▸ **Written task**: The data below needs to be returned exactly, line for line.

— START —

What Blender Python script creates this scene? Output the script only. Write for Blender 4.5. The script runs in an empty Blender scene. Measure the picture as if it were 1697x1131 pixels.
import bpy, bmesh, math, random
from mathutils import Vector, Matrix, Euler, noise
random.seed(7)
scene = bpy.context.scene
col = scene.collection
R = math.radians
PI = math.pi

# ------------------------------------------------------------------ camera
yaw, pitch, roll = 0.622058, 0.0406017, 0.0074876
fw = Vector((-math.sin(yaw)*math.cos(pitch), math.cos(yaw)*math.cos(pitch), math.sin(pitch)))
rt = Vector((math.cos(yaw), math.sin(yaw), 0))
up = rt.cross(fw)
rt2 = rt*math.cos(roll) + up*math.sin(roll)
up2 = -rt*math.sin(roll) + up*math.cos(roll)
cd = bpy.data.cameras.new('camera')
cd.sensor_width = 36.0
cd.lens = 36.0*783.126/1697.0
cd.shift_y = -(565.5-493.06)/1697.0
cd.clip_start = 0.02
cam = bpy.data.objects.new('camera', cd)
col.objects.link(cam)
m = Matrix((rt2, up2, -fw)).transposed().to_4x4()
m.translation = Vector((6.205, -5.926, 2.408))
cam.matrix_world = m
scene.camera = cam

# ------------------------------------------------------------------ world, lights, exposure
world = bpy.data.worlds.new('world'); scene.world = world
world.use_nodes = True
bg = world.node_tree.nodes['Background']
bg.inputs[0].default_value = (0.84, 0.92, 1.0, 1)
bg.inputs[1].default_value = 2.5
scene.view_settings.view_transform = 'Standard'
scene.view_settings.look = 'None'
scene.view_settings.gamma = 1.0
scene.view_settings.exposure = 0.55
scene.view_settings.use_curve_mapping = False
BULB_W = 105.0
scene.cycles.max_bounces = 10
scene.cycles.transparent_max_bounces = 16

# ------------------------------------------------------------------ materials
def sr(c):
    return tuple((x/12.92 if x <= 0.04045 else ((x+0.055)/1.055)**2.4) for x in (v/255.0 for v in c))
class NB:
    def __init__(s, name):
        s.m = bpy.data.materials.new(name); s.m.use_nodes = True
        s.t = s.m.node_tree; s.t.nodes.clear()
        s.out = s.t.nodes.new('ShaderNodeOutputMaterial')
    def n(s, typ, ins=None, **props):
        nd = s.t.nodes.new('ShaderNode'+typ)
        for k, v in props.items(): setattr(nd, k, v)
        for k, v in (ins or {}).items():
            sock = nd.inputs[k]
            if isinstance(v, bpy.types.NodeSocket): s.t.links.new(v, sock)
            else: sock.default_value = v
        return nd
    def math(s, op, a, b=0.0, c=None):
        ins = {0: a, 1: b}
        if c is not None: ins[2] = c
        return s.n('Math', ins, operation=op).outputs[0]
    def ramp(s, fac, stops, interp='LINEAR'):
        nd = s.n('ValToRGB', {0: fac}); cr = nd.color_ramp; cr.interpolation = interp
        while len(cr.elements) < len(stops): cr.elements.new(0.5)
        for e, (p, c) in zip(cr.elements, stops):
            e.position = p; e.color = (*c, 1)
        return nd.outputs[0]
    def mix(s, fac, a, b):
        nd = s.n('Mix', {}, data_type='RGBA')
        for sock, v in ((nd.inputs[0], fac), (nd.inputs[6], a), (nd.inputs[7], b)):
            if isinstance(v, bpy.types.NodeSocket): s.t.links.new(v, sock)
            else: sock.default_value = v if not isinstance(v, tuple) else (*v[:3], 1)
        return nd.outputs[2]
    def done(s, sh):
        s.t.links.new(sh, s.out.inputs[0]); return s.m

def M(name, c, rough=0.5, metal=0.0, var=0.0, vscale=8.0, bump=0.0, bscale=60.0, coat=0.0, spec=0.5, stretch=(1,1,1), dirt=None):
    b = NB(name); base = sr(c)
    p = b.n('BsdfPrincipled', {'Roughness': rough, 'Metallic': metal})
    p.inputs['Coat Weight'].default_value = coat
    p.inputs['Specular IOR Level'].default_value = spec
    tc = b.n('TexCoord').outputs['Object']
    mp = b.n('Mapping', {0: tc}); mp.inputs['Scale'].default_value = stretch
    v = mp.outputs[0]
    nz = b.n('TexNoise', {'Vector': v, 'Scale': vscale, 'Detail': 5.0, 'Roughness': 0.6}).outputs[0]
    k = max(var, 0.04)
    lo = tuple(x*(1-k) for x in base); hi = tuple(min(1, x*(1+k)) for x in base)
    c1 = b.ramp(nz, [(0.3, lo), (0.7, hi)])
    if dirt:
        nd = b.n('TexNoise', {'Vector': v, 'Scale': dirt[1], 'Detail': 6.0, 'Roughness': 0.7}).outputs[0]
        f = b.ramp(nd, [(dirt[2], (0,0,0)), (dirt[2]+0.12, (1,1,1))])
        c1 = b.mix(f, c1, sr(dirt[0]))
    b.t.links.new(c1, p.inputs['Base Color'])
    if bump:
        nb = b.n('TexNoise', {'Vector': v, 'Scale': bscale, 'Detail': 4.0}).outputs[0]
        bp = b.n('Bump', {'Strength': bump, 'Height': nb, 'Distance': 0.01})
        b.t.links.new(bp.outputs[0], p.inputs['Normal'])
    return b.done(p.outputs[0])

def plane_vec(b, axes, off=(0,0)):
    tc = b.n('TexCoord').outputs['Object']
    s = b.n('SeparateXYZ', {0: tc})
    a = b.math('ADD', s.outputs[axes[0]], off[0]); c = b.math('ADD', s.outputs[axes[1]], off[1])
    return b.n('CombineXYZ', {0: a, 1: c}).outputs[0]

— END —

▸ **Task result**:
What Blender Python script creates this scene? Output the script only. Write for Blender 4.5. The script runs in an empty Blender scene. Measure the picture as if it were 1697x1131 pixels.
import bpy, bmesh, math, random
from mathutils import Vector, Matrix, Euler, noise
random.seed(7)
scene = bpy.context.scene
col = scene.collection
R = math.radians
PI = math.pi

# ------------------------------------------------------------------ camera
yaw, pitch, roll = 0.622058, 0.0406017, 0.0074876
fw = Vector((-math.sin(yaw)*math.cos(pitch), math.cos(yaw)*math.cos(pitch), math.sin(pitch)))
rt = Vector((math.cos(yaw), math.sin(yaw), 0))
up = rt.cross(fw)
rt2 = rt*math.cos(roll) + up*math.sin(roll)
up2 = -rt*math.sin(roll) + up*math.cos(roll)
cd = bpy.data.cameras.new('camera')
cd.sensor_width = 36.0
cd.lens = 36.0*783.126/1697.0
cd.shift_y = -(565.5-493.06)/1697.0
cd.clip_start = 0.02
cam = bpy.data.objects.new('camera', cd)
col.objects.link(cam)
m = Matrix((rt2, up2, -fw)).transposed().to_4x4()
m.translation = Vector((6.205, -5.926, 2.408))
cam.matrix_world = m
scene.camera = cam

# ------------------------------------------------------------------ world, lights, exposure
world = bpy.data.worlds.new('world'); scene.world = world
world.use_nodes = True
bg = world.node_tree.nodes['Background']
bg.inputs[0].default_value = (0.84, 0.92, 1.0, 1)
bg.inputs[1].default_value = 2.5
scene.view_settings.view_transform = 'Standard'
scene.view_settings.look = 'None'
scene.view_settings.gamma = 1.0
scene.view_settings.exposure = 0.55
scene.view_settings.use_curve_mapping = False
BULB_W = 105.0
scene.cycles.max_bounces = 10
scene.cycles.transparent_max_bounces = 16

# ------------------------------------------------------------------ materials
def sr(c):
    return tuple((x/12.92 if x <= 0.04045 else ((x+0.055)/1.055)**2.4) for x in (v/255.0 for v in c))
class NB:
    def __init__(s, name):
        s.m = bpy.data.materials.new(name); s.m.use_nodes = True
        s.t = s.m.node_tree; s.t.nodes.clear()
        s.out = s.t.nodes.new('ShaderNodeOutputMaterial')
    def n(s, typ, ins=None, **props):
        nd = s.t.nodes.new('ShaderNode'+typ)
        for k, v in props.items(): setattr(nd, k, v)
        for k, v in (ins or {}).items():
            sock = nd.inputs[k]
            if isinstance(v, bpy.types.NodeSocket): s.t.links.new(v, sock)
            else: sock.default_value = v
        return nd
    def math(s, op, a, b=0.0, c=None):
        ins = {0: a, 1: b}
        if c is not None: ins[2] = c
        return s.n('Math', ins, operation=op).outputs[0]
    def ramp(s, fac, stops, interp='LINEAR'):
        nd = s.n('ValToRGB', {0: fac}); cr = nd.color_ramp; cr.interpolation = interp
        while len(cr.elements) < len(stops): cr.elements.new(0.5)
        for e, (p, c) in zip(cr.elements, stops):
            e.position = p; e.color = (*c, 1)
        return nd.outputs[0]
    def mix(s, fac, a, b):
        nd = s.n('Mix', {}, data_type='RGBA')
        for sock, v in ((nd.inputs[0], fac), (nd.inputs[6], a), (nd.inputs[7], b)):
            if isinstance(v, bpy.types.NodeSocket): s.t.links.new(v, sock)
            else: sock.default_value = v if not isinstance(v, tuple) else (*v[:3], 1)
        return nd.outputs[2]
    def done(s, sh):
        s.t.links.new(sh, s.out.inputs[0]); return s.m

def M(name, c, rough=0.5, metal=0.0, var=0.0, vscale=8.0, bump=0.0, bscale=60.0, coat=0.0, spec=0.5, stretch=(1,1,1), dirt=None):
    b = NB(name); base = sr(c)
    p = b.n('BsdfPrincipled', {'Roughness': rough, 'Metallic': metal})
    p.inputs['Coat Weight'].default_value = coat
    p.inputs['Specular IOR Level'].default_value = spec
    tc = b.n('TexCoord').outputs['Object']
    mp = b.n('Mapping', {0: tc}); mp.inputs['Scale'].default_value = stretch
    v = mp.outputs[0]
    nz = b.n('TexNoise', {'Vector': v, 'Scale': vscale, 'Detail': 5.0, 'Roughness': 0.6}).outputs[0]
    k = max(var, 0.04)
    lo = tuple(x*(1-k) for x in base); hi = tuple(min(1, x*(1+k)) for x in base)
    c1 = b.ramp(nz, [(0.3, lo), (0.7, hi)])
    if dirt:
        nd = b.n('TexNoise', {'Vector': v, 'Scale': dirt[1], 'Detail': 6.0, 'Roughness': 0.7}).outputs[0]
        f = b.ramp(nd, [(dirt[2], (0,0,0)), (dirt[2]+0.12, (1,1,1))])
        c1 = b.mix(f, c1, sr(dirt[0]))
    b.t.links.new(c1, p.inputs['Base Color'])
    if bump:
        nb = b.n('TexNoise', {'Vector': v, 'Scale': bscale, 'Detail': 4.0}).outputs[0]
        bp = b.n('Bump', {'Strength': bump, 'Height': nb, 'Distance': 0.01})
        b.t.links.new(bp.outputs[0], p.inputs['Normal'])
    return b.done(p.outputs[0])

def plane_vec(b, axes, off=(0,0)):
    tc = b.n('TexCoord').outputs['Object']
    s = b.n('SeparateXYZ', {0: tc})
    a = b.math('ADD', s.outputs[axes[0]], off[0]); c = b.math('ADD', s.outputs[axes[1]], off[1])
    return b.n('CombineXYZ', {0: a, 1: c}).outputs[0]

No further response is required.